| GOAL |
Copy out the whole listing exactly as written, leaving the pictures behind.
◇ ◇ ◇ ◇ ◇ ◇ ◇
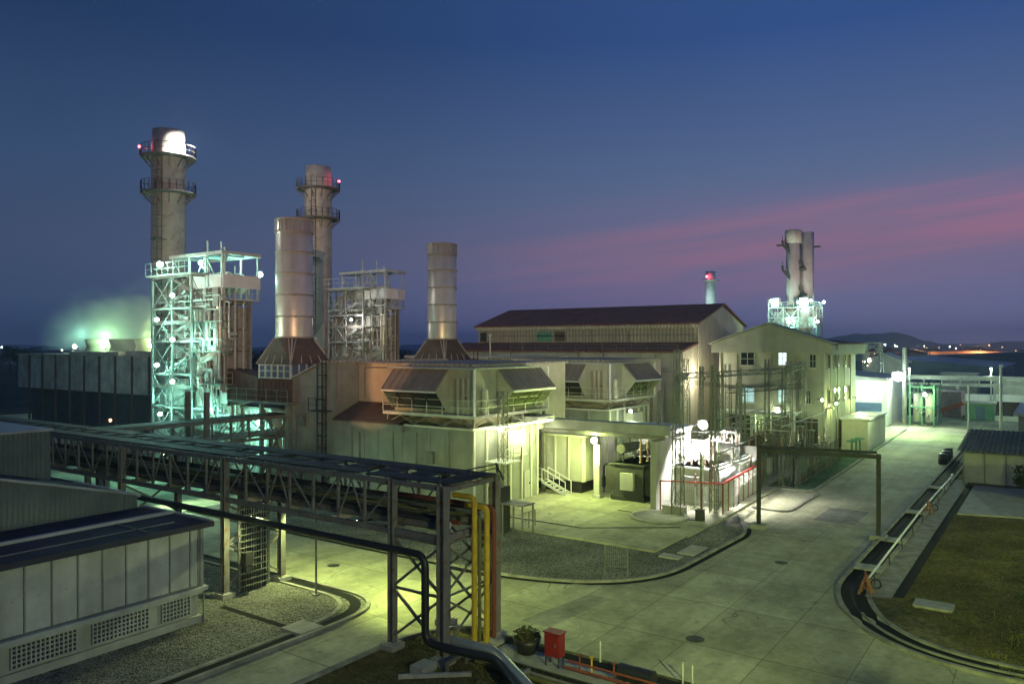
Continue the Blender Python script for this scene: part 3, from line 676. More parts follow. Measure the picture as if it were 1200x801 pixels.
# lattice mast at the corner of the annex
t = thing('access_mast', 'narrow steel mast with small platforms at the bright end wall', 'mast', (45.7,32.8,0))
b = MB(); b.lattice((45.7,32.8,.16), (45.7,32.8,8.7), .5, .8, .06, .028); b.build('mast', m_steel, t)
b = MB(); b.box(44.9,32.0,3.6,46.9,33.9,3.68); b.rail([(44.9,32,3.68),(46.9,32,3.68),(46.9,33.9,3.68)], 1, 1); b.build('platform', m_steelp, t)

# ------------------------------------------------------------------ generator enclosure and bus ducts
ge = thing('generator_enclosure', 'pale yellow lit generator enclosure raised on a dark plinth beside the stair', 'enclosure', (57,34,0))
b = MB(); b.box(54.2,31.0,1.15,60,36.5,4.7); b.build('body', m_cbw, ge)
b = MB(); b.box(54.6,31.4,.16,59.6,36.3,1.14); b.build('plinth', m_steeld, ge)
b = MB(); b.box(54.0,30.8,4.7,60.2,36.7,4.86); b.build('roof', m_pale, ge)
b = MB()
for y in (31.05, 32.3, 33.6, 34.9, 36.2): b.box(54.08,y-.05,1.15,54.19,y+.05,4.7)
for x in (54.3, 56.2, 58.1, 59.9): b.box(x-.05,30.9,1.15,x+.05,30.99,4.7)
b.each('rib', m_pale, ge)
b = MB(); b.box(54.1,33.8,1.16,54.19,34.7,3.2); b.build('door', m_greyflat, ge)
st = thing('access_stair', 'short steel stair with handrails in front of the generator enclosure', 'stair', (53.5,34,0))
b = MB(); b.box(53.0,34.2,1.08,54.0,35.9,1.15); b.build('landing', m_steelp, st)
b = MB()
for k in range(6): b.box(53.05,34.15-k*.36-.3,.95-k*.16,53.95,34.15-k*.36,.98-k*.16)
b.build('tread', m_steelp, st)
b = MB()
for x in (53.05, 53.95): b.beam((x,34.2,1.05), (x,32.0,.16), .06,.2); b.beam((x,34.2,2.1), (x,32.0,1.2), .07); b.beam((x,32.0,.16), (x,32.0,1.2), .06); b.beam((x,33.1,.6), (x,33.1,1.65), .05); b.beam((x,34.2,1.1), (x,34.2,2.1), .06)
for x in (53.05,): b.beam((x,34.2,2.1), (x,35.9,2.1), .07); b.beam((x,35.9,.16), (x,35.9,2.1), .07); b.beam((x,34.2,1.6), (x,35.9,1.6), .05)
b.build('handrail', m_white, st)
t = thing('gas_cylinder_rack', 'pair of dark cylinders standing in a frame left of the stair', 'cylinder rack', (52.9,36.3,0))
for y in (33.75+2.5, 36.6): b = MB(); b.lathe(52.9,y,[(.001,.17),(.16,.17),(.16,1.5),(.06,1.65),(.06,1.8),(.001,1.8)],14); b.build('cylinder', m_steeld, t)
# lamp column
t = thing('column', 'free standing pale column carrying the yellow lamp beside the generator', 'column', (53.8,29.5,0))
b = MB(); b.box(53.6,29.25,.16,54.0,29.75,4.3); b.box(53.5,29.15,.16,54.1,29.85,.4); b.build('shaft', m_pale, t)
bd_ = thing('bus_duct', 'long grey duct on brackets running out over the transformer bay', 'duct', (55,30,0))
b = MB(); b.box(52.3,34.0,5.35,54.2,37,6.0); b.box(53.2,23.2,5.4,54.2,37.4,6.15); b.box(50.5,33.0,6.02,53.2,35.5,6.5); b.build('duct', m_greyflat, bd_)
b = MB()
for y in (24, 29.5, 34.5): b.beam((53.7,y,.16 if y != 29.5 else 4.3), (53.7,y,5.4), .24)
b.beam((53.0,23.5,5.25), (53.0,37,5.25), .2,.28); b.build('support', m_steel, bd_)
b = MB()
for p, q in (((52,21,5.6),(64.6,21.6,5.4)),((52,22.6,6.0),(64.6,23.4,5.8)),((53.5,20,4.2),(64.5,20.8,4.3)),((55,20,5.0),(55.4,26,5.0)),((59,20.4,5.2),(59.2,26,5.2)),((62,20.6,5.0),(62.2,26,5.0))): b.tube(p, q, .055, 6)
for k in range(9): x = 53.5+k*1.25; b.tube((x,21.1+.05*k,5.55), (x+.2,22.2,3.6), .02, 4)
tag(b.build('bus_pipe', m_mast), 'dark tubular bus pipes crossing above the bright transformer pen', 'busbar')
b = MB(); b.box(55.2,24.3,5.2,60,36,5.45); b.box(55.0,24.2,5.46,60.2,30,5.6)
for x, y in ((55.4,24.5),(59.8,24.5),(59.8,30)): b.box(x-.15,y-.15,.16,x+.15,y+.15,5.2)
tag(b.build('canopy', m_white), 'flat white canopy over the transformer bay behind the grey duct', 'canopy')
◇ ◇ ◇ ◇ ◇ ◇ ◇
| SOLUTION TO THIS PROBLEM |
Continue the Blender Python script for this scene: part 3, from line 676. More parts follow. Measure the picture as if it were 1200x801 pixels.
# lattice mast at the corner of the annex
t = thing('access_mast', 'narrow steel mast with small platforms at the bright end wall', 'mast', (45.7,32.8,0))
b = MB(); b.lattice((45.7,32.8,.16), (45.7,32.8,8.7), .5, .8, .06, .028); b.build('mast', m_steel, t)
b = MB(); b.box(44.9,32.0,3.6,46.9,33.9,3.68); b.rail([(44.9,32,3.68),(46.9,32,3.68),(46.9,33.9,3.68)], 1, 1); b.build('platform', m_steelp, t)

# ------------------------------------------------------------------ generator enclosure and bus ducts
ge = thing('generator_enclosure', 'pale yellow lit generator enclosure raised on a dark plinth beside the stair', 'enclosure', (57,34,0))
b = MB(); b.box(54.2,31.0,1.15,60,36.5,4.7); b.build('body', m_cbw, ge)
b = MB(); b.box(54.6,31.4,.16,59.6,36.3,1.14); b.build('plinth', m_steeld, ge)
b = MB(); b.box(54.0,30.8,4.7,60.2,36.7,4.86); b.build('roof', m_pale, ge)
b = MB()
for y in (31.05, 32.3, 33.6, 34.9, 36.2): b.box(54.08,y-.05,1.15,54.19,y+.05,4.7)
for x in (54.3, 56.2, 58.1, 59.9): b.box(x-.05,30.9,1.15,x+.05,30.99,4.7)
b.each('rib', m_pale, ge)
b = MB(); b.box(54.1,33.8,1.16,54.19,34.7,3.2); b.build('door', m_greyflat, ge)
st = thing('access_stair', 'short steel stair with handrails in front of the generator enclosure', 'stair', (53.5,34,0))
b = MB(); b.box(53.0,34.2,1.08,54.0,35.9,1.15); b.build('landing', m_steelp, st)
b = MB()
for k in range(6): b.box(53.05,34.15-k*.36-.3,.95-k*.16,53.95,34.15-k*.36,.98-k*.16)
b.build('tread', m_steelp, st)
b = MB()
for x in (53.05, 53.95): b.beam((x,34.2,1.05), (x,32.0,.16), .06,.2); b.beam((x,34.2,2.1), (x,32.0,1.2), .07); b.beam((x,32.0,.16), (x,32.0,1.2), .06); b.beam((x,33.1,.6), (x,33.1,1.65), .05); b.beam((x,34.2,1.1), (x,34.2,2.1), .06)
for x in (53.05,): b.beam((x,34.2,2.1), (x,35.9,2.1), .07); b.beam((x,35.9,.16), (x,35.9,2.1), .07); b.beam((x,34.2,1.6), (x,35.9,1.6), .05)
b.build('handrail', m_white, st)
t = thing('gas_cylinder_rack', 'pair of dark cylinders standing in a frame left of the stair', 'cylinder rack', (52.9,36.3,0))
for y in (33.75+2.5, 36.6): b = MB(); b.lathe(52.9,y,[(.001,.17),(.16,.17),(.16,1.5),(.06,1.65),(.06,1.8),(.001,1.8)],14); b.build('cylinder', m_steeld, t)
# lamp column
t = thing('column', 'free standing pale column carrying the yellow lamp beside the generator', 'column', (53.8,29.5,0))
b = MB(); b.box(53.6,29.25,.16,54.0,29.75,4.3); b.box(53.5,29.15,.16,54.1,29.85,.4); b.build('shaft', m_pale, t)
bd_ = thing('bus_duct', 'long grey duct on brackets running out over the transformer bay', 'duct', (55,30,0))
b = MB(); b.box(52.3,34.0,5.35,54.2,37,6.0); b.box(53.2,23.2,5.4,54.2,37.4,6.15); b.box(50.5,33.0,6.02,53.2,35.5,6.5); b.build('duct', m_greyflat, bd_)
b = MB()
for y in (24, 29.5, 34.5): b.beam((53.7,y,.16 if y != 29.5 else 4.3), (53.7,y,5.4), .24)
b.beam((53.0,23.5,5.25), (53.0,37,5.25), .2,.28); b.build('support', m_steel, bd_)
b = MB()
for p, q in (((52,21,5.6),(64.6,21.6,5.4)),((52,22.6,6.0),(64.6,23.4,5.8)),((53.5,20,4.2),(64.5,20.8,4.3)),((55,20,5.0),(55.4,26,5.0)),((59,20.4,5.2),(59.2,26,5.2)),((62,20.6,5.0),(62.2,26,5.0))): b.tube(p, q, .055, 6)
for k in range(9): x = 53.5+k*1.25; b.tube((x,21.1+.05*k,5.55), (x+.2,22.2,3.6), .02, 4)
tag(b.build('bus_pipe', m_mast), 'dark tubular bus pipes crossing above the bright transformer pen', 'busbar')
b = MB(); b.box(55.2,24.3,5.2,60,36,5.45); b.box(55.0,24.2,5.46,60.2,30,5.6)
for x, y in ((55.4,24.5),(59.8,24.5),(59.8,30)): b.box(x-.15,y-.15,.16,x+.15,y+.15,5.2)
tag(b.build('canopy', m_white), 'flat white canopy over the transformer bay behind the grey duct', 'canopy')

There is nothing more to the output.